Poltergeist: A Pixelated Horror
Being a ghost isn't half bad. Everything's comfortable when you can float just above it, the grocery bill is a lot smaller, it's always peaceful and quiet, and transportation goes a lot faster when you can just appear. Yep, life is easier as a phantom, until people start to invade your peace and quiet by moving into your homestead. Time to break out "Haunting for Dummies" and prep your hair-rising wails for Glitchy Pixels' new indie game, Poltergeist: A Pixelated Horror. Henry B. Knight, now dead and transparent, is a little obsessive over his house and the new tenants need to go. Plan your scares to chase everyone out of the house, work around bosses, and gain back your peace and quiet in this puzzle game. Quite similar to Haunt the House, Poltergeist: A Pixelated Horror has some of the charm and much more of the challenge to really test your strategic side.
The goal is to chase every living thing out of the house, dog and human alike. Each level you are given a number of powers to use, and each tenant has a number of scare dots above their head letting you know how much it will take to have them stumbling over themselves to race out the door. Tenants don't want to leave the room they're in, and anything that happens in the walls of another room won't affect them. Even watching their partners, screaming their heads off as they charge out the door, doesn't really send off any alarms in their heads. You'll need to figure out how to be efficient with your sparse powers, because with even one living being left in the house and you've failed your goal. Henry B. Knight is really picky about that. Other challenges arise when "Specials" are called in... Witches and Ghost Hunters for example. The special units block some of your powers and it will take some extra careful planning to make sure they too will be sent out to get a change of pants.
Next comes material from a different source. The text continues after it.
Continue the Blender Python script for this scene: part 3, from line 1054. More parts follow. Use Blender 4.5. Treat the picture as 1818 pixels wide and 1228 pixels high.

As I mentioned before, this game is a lot like Haunt the House, though it relies less on luck and patience. It may lack some creativity when it comes to the powers you can use, but it takes a lot more skill and brain power. Every level really has one (or two) correct ways to solve it, making it a true puzzle game. You can skip levels if you're stuck, but beating them all unlocks another era to play and a new ending. Poltergeist: A Pixelated Horror is pretty clever in its solutions, and while a few of the levels do have some easy answers, you'll still feel a rush of achievement as you're greeted with a choir of screams and yelps as doors burst open. With the new powers it gives you, and the new characters that show, each level is a new twist and a new enigma to figure out so you won't grow bored with this any time soon. If you're a puzzle lover, or have a bit of a sadist in you and enjoy causing fear in others, all I have to say is, Happy Haunting!